You can easily configure Network Manager to ignore anything from the DHCP, including DNS (properties ipv4.ignore-auto-dns and ipv4.dns* on your connection).


Sound like a good reason for DoH


DoH cuts both ways, so be sure you know what are wishing for.

Yes, it allows you to prevent your ISP manipulating your DNS. Your ISP has no way to know when you are resolving, because it is masked in other HTTPS traffic.

But it also allows the apps to prevent you from manipulating their DNS. You don't know when an app is ignoring the resolver you configured system-wide, because it is masked in its HTTPS traffic.

There is a worrying trend that apps (browsers especially) are ignoring whatever you configured in your system, and are becoming basically a blackbox outside your control with a wide open connectivity to the Internet. No explanation needed, what that means for any privacy left.


You should put your own router between their modem and your network, and not rely on DHCP from their modem for any of your network configuration.


You usually need to use DHCP to get your IP address, but any decent router will let you pick your preferred DNS server.


Worst case scenario is your first hop downstream from the cable modem does port 53 interception and redirects.

However if the only ISP you can get is so hostile, the solution is to tunnel (IPSEC/SSTP/whatever works) all your traffic to a non-hostile network.

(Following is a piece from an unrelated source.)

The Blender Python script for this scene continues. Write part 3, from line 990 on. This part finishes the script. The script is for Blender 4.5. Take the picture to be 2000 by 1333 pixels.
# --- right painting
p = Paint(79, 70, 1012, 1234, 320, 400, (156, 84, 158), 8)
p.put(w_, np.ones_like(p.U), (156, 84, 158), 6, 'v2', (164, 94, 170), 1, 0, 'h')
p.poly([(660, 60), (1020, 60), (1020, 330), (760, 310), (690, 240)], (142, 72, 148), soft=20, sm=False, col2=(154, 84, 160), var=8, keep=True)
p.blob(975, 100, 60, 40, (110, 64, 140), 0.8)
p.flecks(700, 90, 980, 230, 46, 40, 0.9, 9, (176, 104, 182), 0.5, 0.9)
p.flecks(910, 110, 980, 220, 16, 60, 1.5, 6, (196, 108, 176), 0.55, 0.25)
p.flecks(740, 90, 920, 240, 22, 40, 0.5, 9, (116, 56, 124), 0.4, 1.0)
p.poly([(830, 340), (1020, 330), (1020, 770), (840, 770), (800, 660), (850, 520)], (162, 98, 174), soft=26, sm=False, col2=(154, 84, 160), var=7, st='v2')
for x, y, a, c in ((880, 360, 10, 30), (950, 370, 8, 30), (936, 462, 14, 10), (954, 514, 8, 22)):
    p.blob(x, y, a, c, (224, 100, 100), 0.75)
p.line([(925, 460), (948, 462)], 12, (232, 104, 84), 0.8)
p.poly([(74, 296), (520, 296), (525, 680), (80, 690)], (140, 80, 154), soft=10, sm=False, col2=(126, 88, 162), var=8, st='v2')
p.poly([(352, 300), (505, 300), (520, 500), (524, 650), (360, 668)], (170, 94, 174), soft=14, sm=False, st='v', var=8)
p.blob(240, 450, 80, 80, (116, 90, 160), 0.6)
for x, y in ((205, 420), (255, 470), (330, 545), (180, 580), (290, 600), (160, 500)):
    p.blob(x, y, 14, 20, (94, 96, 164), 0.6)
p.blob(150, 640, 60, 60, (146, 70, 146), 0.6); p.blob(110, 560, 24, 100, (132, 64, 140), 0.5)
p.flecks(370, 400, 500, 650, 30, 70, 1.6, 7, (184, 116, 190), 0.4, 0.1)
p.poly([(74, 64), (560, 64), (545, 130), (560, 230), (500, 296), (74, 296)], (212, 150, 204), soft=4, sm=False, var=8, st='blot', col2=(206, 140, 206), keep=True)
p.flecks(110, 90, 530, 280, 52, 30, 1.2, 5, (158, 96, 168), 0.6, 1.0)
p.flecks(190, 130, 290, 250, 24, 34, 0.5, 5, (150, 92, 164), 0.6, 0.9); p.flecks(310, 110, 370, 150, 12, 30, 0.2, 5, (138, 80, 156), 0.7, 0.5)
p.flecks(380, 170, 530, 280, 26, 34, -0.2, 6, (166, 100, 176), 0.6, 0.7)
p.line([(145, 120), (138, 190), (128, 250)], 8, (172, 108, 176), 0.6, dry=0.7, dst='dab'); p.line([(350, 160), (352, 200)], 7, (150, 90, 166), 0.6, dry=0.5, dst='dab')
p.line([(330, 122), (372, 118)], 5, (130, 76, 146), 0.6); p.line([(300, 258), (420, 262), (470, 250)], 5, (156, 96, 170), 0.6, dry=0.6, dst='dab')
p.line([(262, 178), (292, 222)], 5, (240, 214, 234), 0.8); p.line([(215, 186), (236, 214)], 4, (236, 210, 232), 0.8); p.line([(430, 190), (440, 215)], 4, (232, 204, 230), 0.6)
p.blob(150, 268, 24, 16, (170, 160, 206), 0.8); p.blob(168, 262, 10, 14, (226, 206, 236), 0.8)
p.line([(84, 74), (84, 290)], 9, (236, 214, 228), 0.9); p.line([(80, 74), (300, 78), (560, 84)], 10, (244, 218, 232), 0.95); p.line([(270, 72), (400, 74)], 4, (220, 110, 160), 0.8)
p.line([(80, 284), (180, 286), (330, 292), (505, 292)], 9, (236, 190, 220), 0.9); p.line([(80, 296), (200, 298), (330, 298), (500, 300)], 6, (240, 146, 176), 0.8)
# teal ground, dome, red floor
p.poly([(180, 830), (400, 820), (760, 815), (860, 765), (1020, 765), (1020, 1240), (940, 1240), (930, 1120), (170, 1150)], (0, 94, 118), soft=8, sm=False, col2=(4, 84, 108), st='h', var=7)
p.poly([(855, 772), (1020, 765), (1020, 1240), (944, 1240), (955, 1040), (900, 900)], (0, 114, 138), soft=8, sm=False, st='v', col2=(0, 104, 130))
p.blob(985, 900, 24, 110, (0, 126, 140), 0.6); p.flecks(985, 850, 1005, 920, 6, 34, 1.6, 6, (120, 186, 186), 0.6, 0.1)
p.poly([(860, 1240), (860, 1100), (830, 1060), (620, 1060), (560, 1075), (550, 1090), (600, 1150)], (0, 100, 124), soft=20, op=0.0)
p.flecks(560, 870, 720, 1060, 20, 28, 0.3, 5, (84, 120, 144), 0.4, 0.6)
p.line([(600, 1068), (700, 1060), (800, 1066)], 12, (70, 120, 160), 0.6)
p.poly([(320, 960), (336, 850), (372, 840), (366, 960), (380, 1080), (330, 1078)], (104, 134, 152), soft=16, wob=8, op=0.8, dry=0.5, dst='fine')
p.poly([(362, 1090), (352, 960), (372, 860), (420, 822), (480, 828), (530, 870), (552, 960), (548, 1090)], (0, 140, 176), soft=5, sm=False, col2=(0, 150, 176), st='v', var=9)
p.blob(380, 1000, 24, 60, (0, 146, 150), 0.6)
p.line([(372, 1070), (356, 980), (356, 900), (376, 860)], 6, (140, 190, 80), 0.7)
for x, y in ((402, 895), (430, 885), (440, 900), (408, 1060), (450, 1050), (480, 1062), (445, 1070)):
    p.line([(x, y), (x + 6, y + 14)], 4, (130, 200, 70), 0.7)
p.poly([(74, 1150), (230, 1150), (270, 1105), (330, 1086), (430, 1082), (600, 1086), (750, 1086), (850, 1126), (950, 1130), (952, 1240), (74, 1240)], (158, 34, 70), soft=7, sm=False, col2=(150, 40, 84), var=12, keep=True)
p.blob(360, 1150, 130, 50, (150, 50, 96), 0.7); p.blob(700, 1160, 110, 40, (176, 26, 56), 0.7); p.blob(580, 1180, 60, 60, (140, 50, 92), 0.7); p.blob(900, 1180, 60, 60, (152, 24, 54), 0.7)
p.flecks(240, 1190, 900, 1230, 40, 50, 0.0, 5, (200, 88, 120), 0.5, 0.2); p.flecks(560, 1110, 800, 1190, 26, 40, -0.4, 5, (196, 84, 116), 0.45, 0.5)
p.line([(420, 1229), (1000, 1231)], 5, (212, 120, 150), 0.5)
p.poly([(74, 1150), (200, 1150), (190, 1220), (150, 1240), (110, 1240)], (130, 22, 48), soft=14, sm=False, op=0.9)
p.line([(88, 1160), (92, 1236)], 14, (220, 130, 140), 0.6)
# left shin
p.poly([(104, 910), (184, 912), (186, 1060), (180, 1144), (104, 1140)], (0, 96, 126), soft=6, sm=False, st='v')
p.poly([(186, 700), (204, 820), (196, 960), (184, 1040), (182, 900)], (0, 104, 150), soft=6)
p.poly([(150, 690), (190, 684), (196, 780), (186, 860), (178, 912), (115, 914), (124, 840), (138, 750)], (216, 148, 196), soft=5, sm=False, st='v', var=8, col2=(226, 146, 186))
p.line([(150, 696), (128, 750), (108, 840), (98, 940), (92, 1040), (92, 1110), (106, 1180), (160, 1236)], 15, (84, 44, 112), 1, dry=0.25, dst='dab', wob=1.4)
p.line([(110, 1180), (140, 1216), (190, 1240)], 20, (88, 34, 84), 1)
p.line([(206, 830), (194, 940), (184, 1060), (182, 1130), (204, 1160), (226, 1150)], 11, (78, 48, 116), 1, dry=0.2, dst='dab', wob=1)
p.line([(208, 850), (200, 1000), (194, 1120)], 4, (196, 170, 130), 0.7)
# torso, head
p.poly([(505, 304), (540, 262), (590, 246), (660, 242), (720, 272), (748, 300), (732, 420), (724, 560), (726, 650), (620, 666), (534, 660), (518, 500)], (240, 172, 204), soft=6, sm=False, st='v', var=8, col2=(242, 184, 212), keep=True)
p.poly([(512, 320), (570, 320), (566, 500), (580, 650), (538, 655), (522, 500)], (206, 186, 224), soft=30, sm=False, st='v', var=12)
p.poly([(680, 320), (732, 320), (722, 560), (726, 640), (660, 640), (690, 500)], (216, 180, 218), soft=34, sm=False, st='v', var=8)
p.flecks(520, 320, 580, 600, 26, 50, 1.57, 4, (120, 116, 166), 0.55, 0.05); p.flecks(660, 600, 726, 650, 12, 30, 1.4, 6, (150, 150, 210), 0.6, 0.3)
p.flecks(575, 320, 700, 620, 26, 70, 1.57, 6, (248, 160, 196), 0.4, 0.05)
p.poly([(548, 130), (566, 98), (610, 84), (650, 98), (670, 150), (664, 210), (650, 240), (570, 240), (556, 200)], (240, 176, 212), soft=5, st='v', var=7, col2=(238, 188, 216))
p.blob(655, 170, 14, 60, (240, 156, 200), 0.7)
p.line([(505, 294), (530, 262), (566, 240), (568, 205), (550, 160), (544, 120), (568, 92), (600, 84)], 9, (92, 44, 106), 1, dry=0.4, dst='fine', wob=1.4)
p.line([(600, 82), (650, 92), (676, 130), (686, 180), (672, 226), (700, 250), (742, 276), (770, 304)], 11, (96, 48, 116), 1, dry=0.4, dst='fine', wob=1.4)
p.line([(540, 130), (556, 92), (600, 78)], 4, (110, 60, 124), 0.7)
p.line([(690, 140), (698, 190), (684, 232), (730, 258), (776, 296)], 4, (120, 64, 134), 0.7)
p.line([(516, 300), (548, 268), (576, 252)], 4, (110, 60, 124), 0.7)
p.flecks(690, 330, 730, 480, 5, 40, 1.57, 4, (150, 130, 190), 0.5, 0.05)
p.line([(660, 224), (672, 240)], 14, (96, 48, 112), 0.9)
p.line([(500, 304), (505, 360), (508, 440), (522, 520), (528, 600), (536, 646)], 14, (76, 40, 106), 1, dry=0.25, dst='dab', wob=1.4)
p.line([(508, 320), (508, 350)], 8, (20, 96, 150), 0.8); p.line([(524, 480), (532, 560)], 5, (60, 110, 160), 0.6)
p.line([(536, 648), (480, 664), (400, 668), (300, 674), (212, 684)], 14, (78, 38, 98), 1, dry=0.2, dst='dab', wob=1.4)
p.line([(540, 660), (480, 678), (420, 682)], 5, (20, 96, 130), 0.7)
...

Use a firewall with nat to redirect all dns traffic to a DoT or DoH dns proxy in your network.

That way you dont have to tunnel all your traffic. (Though technically you could also use the tunnel for only DNS, but its not much easier than the solution above if you want this to apply to all your devices)


If they’re intercepting and changing your dns packets, what else are they doing? At the very least you can assume port 80 is unsafe, and should be tunnelled. SNI as a privacy problem too, so forward 443.


You can tell your dhcp client to ignore the DNS setting sent by the server.


My previous ISP actually just blocked all DNS traffic that wasn't to/from their servers. I had to tunnel my DNS traffic (ridiculous!)...


That's a little ridiculous. I've read[0] that Chromecasts, which are fairly common, won't work if Google DNS is unreachable (also by itself an issue), so I'm surprised they didn't get a lot of complaints.